Short exercise - Pictures do not belong in your copy. Repeat all the other data exactly.

Data records -

◆ ◆ ◆ ◆ ◆ ◆ ◆

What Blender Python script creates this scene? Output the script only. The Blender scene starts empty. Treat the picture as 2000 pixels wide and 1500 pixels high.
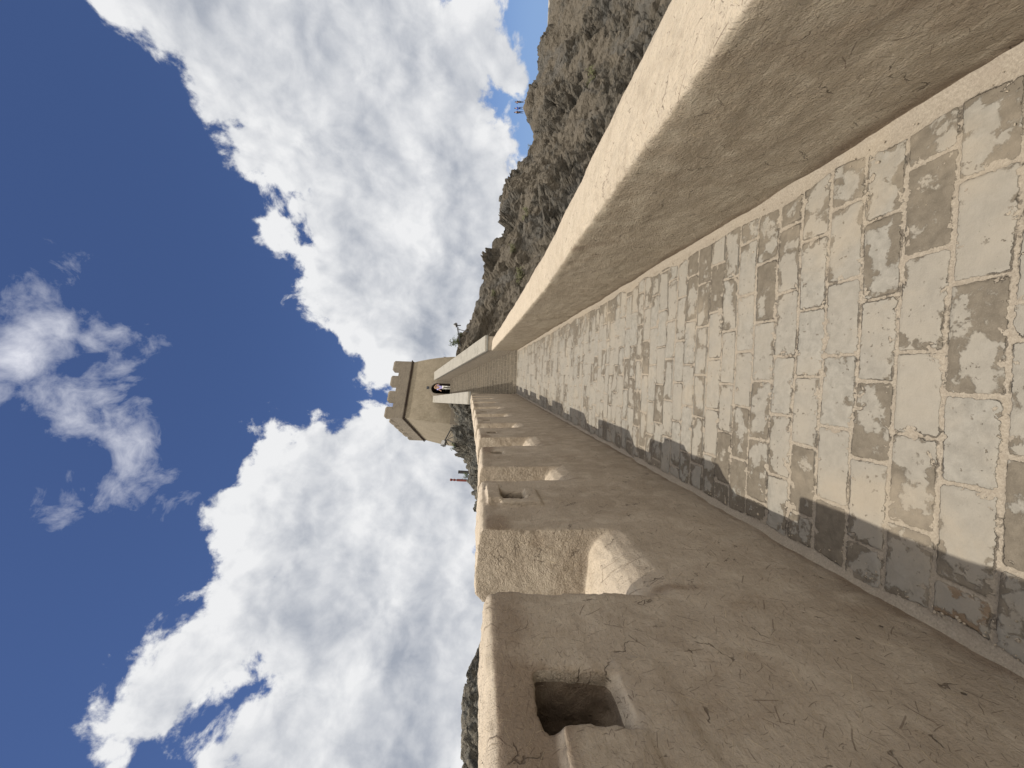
import bpy, bmesh, math, random
import numpy as np
from mathutils import Vector, Matrix

random.seed(7)
rng = np.random.default_rng(11)
S = bpy.context.scene
COL = S.collection
R = math.radians

# ------------------------------------------------------------------ camera frame
FPX = 751.0
PITCH, YAW, ROLL = R(2.7444), R(1.43805), R(2.0)
SL = 0.134593                      # slope of the walkway
EYE = np.array([0, 0, 1.65])
_F = np.array([-math.sin(YAW) * math.cos(PITCH), math.cos(YAW) * math.cos(PITCH), math.sin(PITCH)])
_R0 = np.array([math.cos(YAW), math.sin(YAW), 0.0])
_U0 = np.cross(_R0, _F)
_R = _R0 * math.cos(ROLL) + _U0 * math.sin(ROLL)
_U = _U0 * math.cos(ROLL) - _R0 * math.sin(ROLL)


def ray(ix, iy):
    return _F + _R * ((1500 - iy) - 750) / FPX - _U * (ix - 1000) / FPX


def at(ix, iy, rng_):
    """a point of the place seen along that line of sight, rng_ metres away (horizontally)"""
    d = ray(ix, iy)
    return EYE + d * (rng_ / math.hypot(d[0], d[1]))


# ------------------------------------------------------------------ noise (numpy)
def _h(ix, iy, iz, seed):
    n = (ix.astype(np.uint32) * np.uint32(374761393) + iy.astype(np.uint32) * np.uint32(668265263)
         + iz.astype(np.uint32) * np.uint32(2147483647) + np.uint32(seed * 974711 + 1013))
    n = (n ^ (n >> np.uint32(13))) * np.uint32(1274126177)
    n = (n ^ (n >> np.uint32(16))) * np.uint32(2246822519)
    return n ^ (n >> np.uint32(15))


def _rnd(ix, iy, iz, seed):
    return _h(ix, iy, iz, seed).astype(np.float64) / 4294967296.0


def gnoise(P, seed=0):
    P = np.asarray(P, float)
    I = np.floor(P).astype(np.int64)
    f = P - I
    w = f * f * f * (f * (f * 6 - 15) + 10)
    out = 0
    for dx in (0, 1):
        for dy in (0, 1):
            for dz in (0, 1):
                h = _h(I[:, 0] + dx, I[:, 1] + dy, I[:, 2] + dz, seed)
                gx = (h & np.uint32(1023)).astype(float) / 511.5 - 1
                gy = ((h >> np.uint32(10)) & np.uint32(1023)).astype(float) / 511.5 - 1
                gz = ((h >> np.uint32(20)) & np.uint32(1023)).astype(float) / 511.5 - 1
                v = gx * (f[:, 0] - dx) + gy * (f[:, 1] - dy) + gz * (f[:, 2] - dz)
                wt = ((w[:, 0] if dx else 1 - w[:, 0]) * (w[:, 1] if dy else 1 - w[:, 1])
                      * (w[:, 2] if dz else 1 - w[:, 2]))
                out = out + v * wt
    return out * 1.3


def fbm(P, octv=4, rough=0.5, seed=0, ridged=False):
    P = np.asarray(P, float)
    a, s, t = 1.0, 0, 0
    for k in range(octv):
        n = gnoise(P, seed + k * 7)
        if ridged:
            n = 1 - 2 * np.abs(n)
        s = s + a * n
        t += a
        a *= rough
        P = P * 2.07 + 13.7
    return s / t


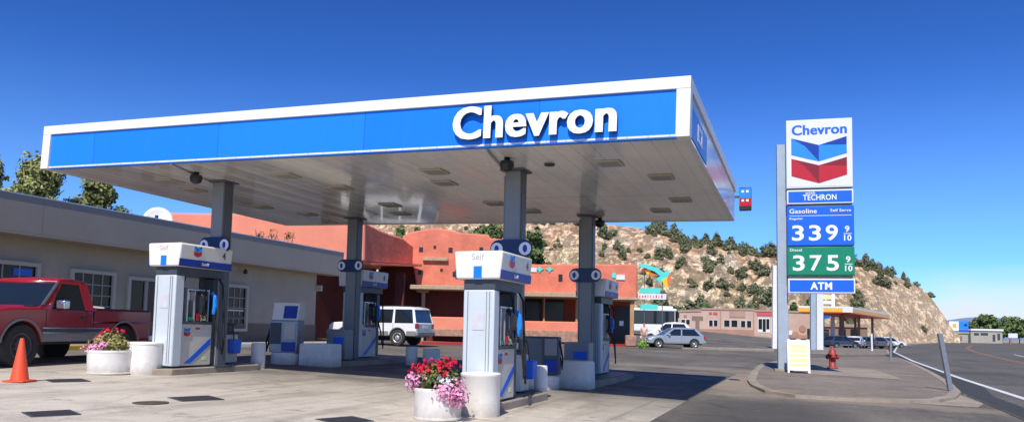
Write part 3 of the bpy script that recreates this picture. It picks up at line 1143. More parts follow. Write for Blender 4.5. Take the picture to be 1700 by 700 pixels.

◆ ◆ ◆ ◆ ◆ ◆ ◆

Written answer -
What Blender Python script creates this scene? Output the script only. The Blender scene starts empty. Treat the picture as 2000 pixels wide and 1500 pixels high.
import bpy, bmesh, math, random
import numpy as np
from mathutils import Vector, Matrix

random.seed(7)
rng = np.random.default_rng(11)
S = bpy.context.scene
COL = S.collection
R = math.radians

# ------------------------------------------------------------------ camera frame
FPX = 751.0
PITCH, YAW, ROLL = R(2.7444), R(1.43805), R(2.0)
SL = 0.134593                      # slope of the walkway
EYE = np.array([0, 0, 1.65])
_F = np.array([-math.sin(YAW) * math.cos(PITCH), math.cos(YAW) * math.cos(PITCH), math.sin(PITCH)])
_R0 = np.array([math.cos(YAW), math.sin(YAW), 0.0])
_U0 = np.cross(_R0, _F)
_R = _R0 * math.cos(ROLL) + _U0 * math.sin(ROLL)
_U = _U0 * math.cos(ROLL) - _R0 * math.sin(ROLL)


def ray(ix, iy):
    return _F + _R * ((1500 - iy) - 750) / FPX - _U * (ix - 1000) / FPX


def at(ix, iy, rng_):
    """a point of the place seen along that line of sight, rng_ metres away (horizontally)"""
    d = ray(ix, iy)
    return EYE + d * (rng_ / math.hypot(d[0], d[1]))


# ------------------------------------------------------------------ noise (numpy)
def _h(ix, iy, iz, seed):
    n = (ix.astype(np.uint32) * np.uint32(374761393) + iy.astype(np.uint32) * np.uint32(668265263)
         + iz.astype(np.uint32) * np.uint32(2147483647) + np.uint32(seed * 974711 + 1013))
    n = (n ^ (n >> np.uint32(13))) * np.uint32(1274126177)
    n = (n ^ (n >> np.uint32(16))) * np.uint32(2246822519)
    return n ^ (n >> np.uint32(15))


def _rnd(ix, iy, iz, seed):
    return _h(ix, iy, iz, seed).astype(np.float64) / 4294967296.0


def gnoise(P, seed=0):
    P = np.asarray(P, float)
    I = np.floor(P).astype(np.int64)
    f = P - I
    w = f * f * f * (f * (f * 6 - 15) + 10)
    out = 0
    for dx in (0, 1):
        for dy in (0, 1):
            for dz in (0, 1):
                h = _h(I[:, 0] + dx, I[:, 1] + dy, I[:, 2] + dz, seed)
                gx = (h & np.uint32(1023)).astype(float) / 511.5 - 1
                gy = ((h >> np.uint32(10)) & np.uint32(1023)).astype(float) / 511.5 - 1
                gz = ((h >> np.uint32(20)) & np.uint32(1023)).astype(float) / 511.5 - 1
                v = gx * (f[:, 0] - dx) + gy * (f[:, 1] - dy) + gz * (f[:, 2] - dz)
                wt = ((w[:, 0] if dx else 1 - w[:, 0]) * (w[:, 1] if dy else 1 - w[:, 1])
                      * (w[:, 2] if dz else 1 - w[:, 2]))
                out = out + v * wt
    return out * 1.3


def fbm(P, octv=4, rough=0.5, seed=0, ridged=False):
    P = np.asarray(P, float)
    a, s, t = 1.0, 0, 0
    for k in range(octv):
        n = gnoise(P, seed + k * 7)
        if ridged:
            n = 1 - 2 * np.abs(n)
        s = s + a * n
        t += a
        a *= rough
        P = P * 2.07 + 13.7
    return s / t


Write part 3 of the bpy script that recreates this picture. It picks up at line 1143. More parts follow. Write for Blender 4.5. Take the picture to be 1700 by 700 pixels.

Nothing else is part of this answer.